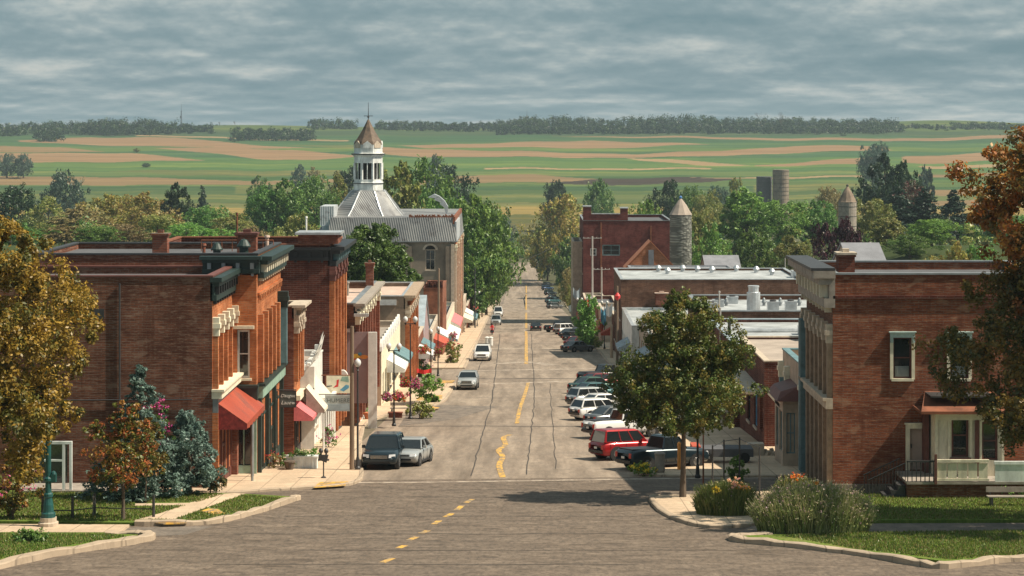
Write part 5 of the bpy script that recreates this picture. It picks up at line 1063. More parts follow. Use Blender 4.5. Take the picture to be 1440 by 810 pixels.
T = [
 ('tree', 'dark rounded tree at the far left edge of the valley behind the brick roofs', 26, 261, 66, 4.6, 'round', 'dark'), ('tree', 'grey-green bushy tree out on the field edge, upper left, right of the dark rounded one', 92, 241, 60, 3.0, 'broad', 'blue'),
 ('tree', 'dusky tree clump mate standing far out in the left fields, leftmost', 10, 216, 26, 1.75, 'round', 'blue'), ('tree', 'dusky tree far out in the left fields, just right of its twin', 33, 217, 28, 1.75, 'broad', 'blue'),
 ('tree', 'small lone bush-like tree in the middle of the left field strips', 205, 229, 14, 1.6, 'broad', 'dark'), ('tree', 'thin wispy tree in the left fields above the lone round bush', 192, 208, 9, 1.4, 'oval', 'olive'),
 ('tree', 'olive tree just right of the dark rounded one at the far left', 68, 277, 70, 4.9, 'broad', 'olive', 1), ('tree', 'tall brownish olive tree behind the long dark brick wall', 112, 290, 86, 5.3, 'oval', 'brown', 1),
 ('tree', 'golden-olive tree at the middle of the left tree belt', 160, 274, 74, 4.8, 'round', 'gold'), ('tree', 'broad golden tree left of the dark pointed one', 203, 271, 84, 5.0, 'broad', 'gold', 1),
 ('tree', 'dark pointed dense tree standing out in the left tree belt', 248, 258, 48, 4.6, 'oval', 'dark', 1), ('tree', 'yellowish tree right behind the far square chimney', 222, 302, 66, 6.0, 'round', 'olive', 2),
 ('tree', 'bright green low tree right of the far square chimney', 262, 313, 58, 6.2, 'broad', 'bright'), ('tree', 'light green tree right of the dark pointed one', 292, 290, 62, 5.2, 'round', 'green', 1),
 ('tree', 'pale olive tree above the roof vents of the green-trimmed shop', 330, 300, 66, 5.6, 'broad', 'olive'), ('tree', 'tall dark green tree left of a twin, left of the steeple hall', 374, 262, 60, 4.9, 'round', 'green', 2),
 ('tree', 'tall dark green tree, the taller twin left of the steeple hall', 404, 252, 62, 4.9, 'oval', 'green'), ('tree', 'green tree directly left of the white steeple', 445, 248, 62, 4.7, 'round', 'green', 1),
 ('tree', 'green-gold tree right behind the left side of the steeple', 476, 244, 52, 4.6, 'broad', 'olive', 1), ('tree', 'pale olive bushy tree behind the tall dark brick building', 416, 300, 76, 6.5, 'broad', 'olive', 2),
 ('tree', 'low olive-brown tree above the round green roof vent', 356, 318, 70, 7.0, 'broad', 'brown'), ('tree', 'low green tree at the far left behind the autumn crown', 14, 318, 76, 6.8, 'broad', 'green'), ('tree', 'green tree above the left end of the long dark brick roof', 62, 322, 66, 6.5, 'round', 'green', 2),
 ('tree', 'brown-grey thinning tree above the long dark brick roof', 92, 316, 60, 6.9, 'oval', 'brown', 2), ('tree', 'reddish-brown sparse tree left of the far square chimney', 180, 316, 56, 6.8, 'round', 'brown'), ('tree', 'low dark green tree peeping between golden trees on the left', 140, 318, 58, 7.0, 'round', 'green', 1),
 ('tree', 'low lime green tree over the roof of the green-trimmed shop', 300, 322, 70, 7.2, 'broad', 'bright', 1), ('tree', 'low pale olive tree behind the small roof antenna', 386, 322, 60, 7.0, 'round', 'olive'),
 ('tree', 'small dark field tree left of the dark pointed one', 285, 263, 22, 3.1, 'cone', 'dark'), ('tree', 'small tree at the field edge above the twin dark trees', 366, 248, 17, 2.6, 'oval', 'green'), ('tree', 'tiny pale tree on the field left of the steeple', 421, 231, 12, 2.0, 'oval', 'blue'), ('tree', 'tiny thin tree on the field, nearest the steeple on its left', 441, 235, 11, 2.0, 'oval', 'brown'),
 ('tree', 'small dark tree peeping out immediately left of the steeple', 491, 236, 22, 3.0, 'round', 'dark', 1),
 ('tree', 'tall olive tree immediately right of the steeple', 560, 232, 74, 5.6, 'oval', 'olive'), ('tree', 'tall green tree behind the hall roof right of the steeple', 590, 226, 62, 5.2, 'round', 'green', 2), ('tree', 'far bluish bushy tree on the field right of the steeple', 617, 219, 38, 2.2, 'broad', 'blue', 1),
 ('tree', 'big dark round tree on the field right of the steeple', 639, 234, 66, 3.6, 'broad', 'dark'), ('tree', 'leafy tree just behind the right end of the hall roof', 622, 268, 66, 6.2, 'round', 'green'),
 ('tree', 'bright yellow-green tree right of the hall roof', 664, 277, 72, 6.4, 'oval', 'bright', 2), ('tree', 'tall green street tree right of the hall, upper of the pair', 680, 282, 70, 6.0, 'round', 'green', 1), ('tree', 'large dense street tree overhanging the left pavement beside the parked pickup', 684, 326, 72, 6.3, 'broad', 'green'),
 ('tree', 'green street tree hard against the hall facade', 664, 312, 52, 7.6, 'oval', 'green', 2),
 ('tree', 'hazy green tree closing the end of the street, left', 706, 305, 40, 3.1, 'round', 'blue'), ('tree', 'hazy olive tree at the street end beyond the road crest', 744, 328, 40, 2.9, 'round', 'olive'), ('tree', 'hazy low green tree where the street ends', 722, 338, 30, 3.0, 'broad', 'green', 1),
 ('tree', 'large yellow-green tree on the right where the street ends', 786, 275, 96, 3.8, 'broad', 'gold', 2), ('tree', 'dark green tree under the yellow-green one at the street end', 770, 320, 46, 3.7, 'round', 'dark', 2), ('tree', 'dark tree behind the right utility pole', 804, 330, 44, 4.3, 'oval', 'green'),
 ('tree', 'small dark round field tree above the yellow-green street-end tree', 781, 254, 30, 2.6, 'round', 'dark', 1), ('tree', 'medium dark field tree left of the warehouse top', 843, 253, 40, 3.0, 'broad', 'green', 1),
 ('tree', 'low scrubby tree beside the far parked cars on the right', 800, 376, 26, 5.2, 'broad', 'brown'), ('tree', 'small shrub-like tree next to the far cars on the right kerb', 806, 390, 24, 6.0, 'broad', 'olive', 1),
 ('tree', 'bright green tree between the warehouse and the stone silo', 908, 283, 60, 5.2, 'broad', 'bright'), ('tree', 'dark field tree behind the stone silo', 938, 255, 54, 3.7, 'broad', 'dark', 1), ('tree', 'dark tree right of and behind the stone silo tip', 972, 262, 44, 3.8, 'round', 'green'),
 ('tree', 'olive tree right of the stone silo', 996, 268, 46, 4.2, 'round', 'olive'), ('tree', 'dull olive tree on the field before the two concrete silos', 1034, 251, 56, 3.2, 'broad', 'olive', 1), ('tree', 'far pale hedge tree left of the two concrete silos', 1010, 262, 24, 3.0, 'round', 'blue', 1),
 ('tree', 'tall bright green tree below the two concrete silos', 1050, 266, 78, 5.4, 'oval', 'bright', 1), ('tree', 'low green tree right of the stone silo base', 1002, 316, 60, 6.6, 'broad', 'bright', 2), ('tree', 'olive undergrowth tree right beside the stone silo', 984, 296, 44, 5.8, 'round', 'olive', 2),
 ('tree', 'green tree directly right of the concrete silos', 1100, 282, 74, 5.5, 'round', 'bright'), ('tree', 'green tree in front of the two bright ones, centre right', 1062, 320, 76, 7.0, 'broad', 'green'), ('tree', 'green tree left of the banded silo', 1150, 282, 66, 5.4, 'broad', 'green', 2), ('tree', 'low olive tree left of the purple tree', 1112, 332, 60, 7.2, 'broad', 'olive'),
 ('tree', 'dark brownish tree just above left of the banded silo', 1166, 263, 40, 3.8, 'round', 'brown'), ('tree', 'deep purple-leaved tree behind the cornice of the large brick building', 1176, 311, 78, 9.5, 'broad', 'purple'),
 ('tree', 'lone dark round tree high on the right fields', 1227, 201, 40, 2.0, 'round', 'blue', 2), ('tree', 'tall black-green conifer-like tree in the right belt, topmost', 1244, 217, 62, 4.4, 'oval', 'dark'), ('tree', 'black-green tree just right of the topmost dark one', 1268, 228, 56, 4.4, 'broad', 'dark', 2),
 ('tree', 'dark red-tinged tree among the dark conifers on the right', 1282, 256, 60, 4.7, 'broad', 'redgreen'), ('tree', 'slender far poplar on the fields right of the dark belt', 1298, 233, 12, 2.4, 'col', 'blue'), ('tree', 'second slender far poplar, right of the first', 1307, 236, 11, 2.4, 'col', 'dark'),
 ('spruce', 'broad dark spruce in the right belt under the red-tinged tree', 1262, 262, 66, 5.4, 'cone', 'spruce'), ('spruce', 'dark spruce right of the broad one, in the right belt', 1302, 266, 60, 5.4, 'cone', 'spruce', 1), ('spruce', 'pointed dark spruce standing rightmost in the belt', 1341, 268, 50, 5.2, 'cone', 'spruce', 2),
 ('tree', 'pale olive tree right of the banded silo', 1228, 280, 58, 6.0, 'round', 'olive', 1), ('tree', 'hazy olive tree in front of the dark conifers on the right', 1246, 306, 54, 7.0, 'oval', 'olive', 2), ('tree', 'bright green tree in the middle of the right roofline', 1310, 308, 60, 7.2, 'round', 'bright', 2),
 ('tree', 'green-yellow bush tree above the flat brick roof on the right', 1340, 344, 50, 9.0, 'broad', 'gold'), ('tree', 'green tree beside the orange autumn crown on the right', 1376, 346, 62, 9.0, 'broad', 'bright', 1), ('tree', 'dark green tree filling behind the right roof', 1280, 330, 64, 7.5, 'broad', 'green', 1), ('tree', 'dark tree hidden low behind the orange autumn crown', 1420, 300, 70, 6.0, 'round', 'green'),
 ('tree', 'far dark trees above the orange autumn crown, rightmost', 1395, 262, 50, 3.6, 'broad', 'dark'), ('tree', 'low dark tree behind the violet roofed house', 1205, 330, 60, 8.0, 'round', 'green', 2),
 ('tree', 'leafy green tree among the lamp posts on the right pavement', 828, 416, 26, 10.5, 'oval', 'bright', 1),
]
for a in T:
    nm, lab, px, yt, w, s_, kd, pal = a[:8]; tree(nm, lab, px, yt, w, s_, kd, pal, a[8] if len(a) > 8 else 0, 'trees in the valley behind the town' if s_ < 10 else None)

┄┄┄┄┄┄

* [PROBLEM DETAILS] Skip the pictures, please, and transcribe only the lines from the beginning of the material through the one that contains "('tree', 'dark rounded".

* [THE OUTPUT]
Write part 5 of the bpy script that recreates this picture. It picks up at line 1063. More parts follow. Use Blender 4.5. Take the picture to be 1440 by 810 pixels.
T = [
 ('tree', 'dark rounded tree at the far left edge of the valley behind the brick roofs', 26, 261, 66, 4.6, 'round', 'dark'), ('tree', 'grey-green bushy tree out on the field edge, upper left, right of the dark rounded one', 92, 241, 60, 3.0, 'broad', 'blue'),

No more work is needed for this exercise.